Scivolo alle grotte di Gova.
Archivio Panizzi

Nel XIX secolo si affermò lo sfruttamento massiccio delle risorse forestali dell’alto appennino reggiano, che divenne una realtà soltanto con l’unità d’Italia, quando ditte specializzate procedettero ad ampi disboscamenti che si ingrandirono ulteriormente durante il primo conflitto mondiale. La crisi dei combustibili era ormai al culmine, particolarmente dopo la ritirata di Caporetto (24 ottobre – 9 novembre 1917), quando andarono perdute le foreste venete.

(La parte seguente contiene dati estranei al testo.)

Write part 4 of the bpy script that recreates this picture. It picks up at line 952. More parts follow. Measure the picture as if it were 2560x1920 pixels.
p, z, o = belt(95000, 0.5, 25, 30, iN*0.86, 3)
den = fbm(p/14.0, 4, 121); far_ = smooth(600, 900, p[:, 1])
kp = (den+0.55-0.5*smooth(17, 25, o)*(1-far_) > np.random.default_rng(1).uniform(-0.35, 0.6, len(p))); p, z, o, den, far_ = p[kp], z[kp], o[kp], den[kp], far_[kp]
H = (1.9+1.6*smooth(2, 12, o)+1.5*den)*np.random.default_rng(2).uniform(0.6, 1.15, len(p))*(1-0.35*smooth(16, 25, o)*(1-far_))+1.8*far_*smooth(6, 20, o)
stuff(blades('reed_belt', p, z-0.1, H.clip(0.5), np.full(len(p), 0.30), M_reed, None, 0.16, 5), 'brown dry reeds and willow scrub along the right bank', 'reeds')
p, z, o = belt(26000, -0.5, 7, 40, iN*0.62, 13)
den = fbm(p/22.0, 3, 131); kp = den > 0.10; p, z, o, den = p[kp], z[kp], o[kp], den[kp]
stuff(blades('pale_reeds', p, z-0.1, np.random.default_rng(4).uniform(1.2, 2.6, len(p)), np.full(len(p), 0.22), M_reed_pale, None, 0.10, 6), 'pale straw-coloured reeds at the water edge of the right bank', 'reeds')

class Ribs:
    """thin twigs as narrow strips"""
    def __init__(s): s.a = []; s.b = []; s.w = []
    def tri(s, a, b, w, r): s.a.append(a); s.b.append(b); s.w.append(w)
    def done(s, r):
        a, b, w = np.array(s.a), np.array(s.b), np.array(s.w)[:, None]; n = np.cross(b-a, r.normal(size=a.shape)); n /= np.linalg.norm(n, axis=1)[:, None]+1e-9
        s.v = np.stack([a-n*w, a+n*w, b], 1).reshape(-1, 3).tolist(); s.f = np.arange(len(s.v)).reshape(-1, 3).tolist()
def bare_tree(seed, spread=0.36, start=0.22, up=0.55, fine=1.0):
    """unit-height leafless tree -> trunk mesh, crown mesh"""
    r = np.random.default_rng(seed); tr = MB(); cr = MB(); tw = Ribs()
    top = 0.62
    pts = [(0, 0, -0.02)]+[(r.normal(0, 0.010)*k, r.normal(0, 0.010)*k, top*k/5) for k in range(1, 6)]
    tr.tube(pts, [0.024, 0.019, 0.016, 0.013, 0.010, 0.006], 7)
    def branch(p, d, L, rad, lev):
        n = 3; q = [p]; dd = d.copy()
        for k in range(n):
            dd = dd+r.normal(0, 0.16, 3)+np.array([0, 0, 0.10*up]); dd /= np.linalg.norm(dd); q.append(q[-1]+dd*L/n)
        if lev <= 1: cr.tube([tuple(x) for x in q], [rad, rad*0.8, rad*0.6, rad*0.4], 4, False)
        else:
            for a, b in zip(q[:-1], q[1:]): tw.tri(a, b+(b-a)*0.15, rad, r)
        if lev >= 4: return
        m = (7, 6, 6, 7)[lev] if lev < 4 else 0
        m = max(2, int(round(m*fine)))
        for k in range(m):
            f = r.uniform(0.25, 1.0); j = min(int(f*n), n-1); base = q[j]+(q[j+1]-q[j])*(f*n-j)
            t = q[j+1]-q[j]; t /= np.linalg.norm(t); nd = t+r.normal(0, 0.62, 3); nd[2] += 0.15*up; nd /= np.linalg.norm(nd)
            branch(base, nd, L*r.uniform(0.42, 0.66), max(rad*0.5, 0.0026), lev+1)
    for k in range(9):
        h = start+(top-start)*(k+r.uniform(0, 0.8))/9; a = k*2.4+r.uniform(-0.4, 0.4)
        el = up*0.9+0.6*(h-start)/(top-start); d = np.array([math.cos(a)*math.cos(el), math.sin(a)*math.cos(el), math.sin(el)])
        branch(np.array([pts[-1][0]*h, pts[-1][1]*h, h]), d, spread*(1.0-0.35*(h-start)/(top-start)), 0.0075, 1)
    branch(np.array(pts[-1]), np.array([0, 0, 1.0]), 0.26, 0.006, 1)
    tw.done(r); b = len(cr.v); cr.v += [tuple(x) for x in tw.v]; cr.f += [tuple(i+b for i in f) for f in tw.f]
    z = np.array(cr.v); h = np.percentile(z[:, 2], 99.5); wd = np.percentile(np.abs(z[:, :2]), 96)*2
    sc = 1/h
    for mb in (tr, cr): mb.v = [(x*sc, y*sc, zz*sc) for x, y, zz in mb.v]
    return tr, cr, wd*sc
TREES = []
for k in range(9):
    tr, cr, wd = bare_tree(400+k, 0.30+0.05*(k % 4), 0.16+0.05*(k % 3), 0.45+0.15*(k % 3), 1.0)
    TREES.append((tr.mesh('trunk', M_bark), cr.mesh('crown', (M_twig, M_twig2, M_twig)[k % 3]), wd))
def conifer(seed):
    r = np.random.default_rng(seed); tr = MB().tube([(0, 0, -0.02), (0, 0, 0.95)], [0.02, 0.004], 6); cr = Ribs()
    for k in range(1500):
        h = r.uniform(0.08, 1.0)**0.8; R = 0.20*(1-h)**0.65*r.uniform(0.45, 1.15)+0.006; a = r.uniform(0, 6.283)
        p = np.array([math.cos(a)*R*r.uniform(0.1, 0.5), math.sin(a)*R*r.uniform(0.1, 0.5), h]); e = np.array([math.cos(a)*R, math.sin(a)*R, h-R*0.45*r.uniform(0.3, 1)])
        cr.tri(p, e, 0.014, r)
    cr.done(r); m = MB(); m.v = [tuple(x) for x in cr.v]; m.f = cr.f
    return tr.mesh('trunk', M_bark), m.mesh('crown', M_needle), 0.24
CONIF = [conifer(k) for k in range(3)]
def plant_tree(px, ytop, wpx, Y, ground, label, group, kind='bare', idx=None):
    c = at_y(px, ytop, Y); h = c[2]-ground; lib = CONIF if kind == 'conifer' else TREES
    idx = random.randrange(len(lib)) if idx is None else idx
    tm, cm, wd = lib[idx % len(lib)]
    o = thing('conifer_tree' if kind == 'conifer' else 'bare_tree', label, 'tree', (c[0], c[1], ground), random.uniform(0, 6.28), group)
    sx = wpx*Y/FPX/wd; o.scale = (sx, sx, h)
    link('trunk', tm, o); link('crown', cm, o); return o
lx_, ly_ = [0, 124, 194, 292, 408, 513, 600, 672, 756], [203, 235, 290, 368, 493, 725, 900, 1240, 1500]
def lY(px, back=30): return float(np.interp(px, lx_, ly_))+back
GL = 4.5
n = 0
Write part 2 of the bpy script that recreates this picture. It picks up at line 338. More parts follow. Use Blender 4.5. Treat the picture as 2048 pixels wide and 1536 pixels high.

L’Organizzazione Militare per il rifornimento dei legnami (Comitato Legnami) si riversò pertanto dalle Alpi all’Appennino per reperire il legname necessario al fabbisogno dell’industria bellica. Nel 1917 fu progettata per conto del Comitato Legnami di Modena e Reggio Emilia la strada ferrata che partendo da Quara di Toano giungeva al centro dell’alta Val d’Asta attraverso il versante sinistro della valle del Dolo. Il percorso della lunghezza di 16 km con una pendenza uniforme inferiore al 3%, che attraversava gli abitati di Gova, Novellano, Piandelmonte, e dal Fosso Balocchi raggiungeva la località di Masareto a monte della borgata di Riparotonda, poco a valle del Rescadore di Febbio, dove erano ubicate le sorgenti del torrente Secchiello e la stazione della ferrovia. Per la realizzazione dell’opera fu istituito in Val d’Asta un campo di lavoro per prigionieri dell’esercito austro-ungarico, unico esempio in provincia di Reggio Emilia, con capanne costruite in legno di faggio in stile alpino. Tra queste si ricordano la baracca dedicata al “Capitano Albino Candoni”, la “Stavoli Roner”, il casone “Alto But”, sede del quartier generale dell’azienda costruttrice “Brunetti-De Antoni e C.” che ottenne la concessione dello sfruttamento dei boschi e della ferrovia fino al 1920.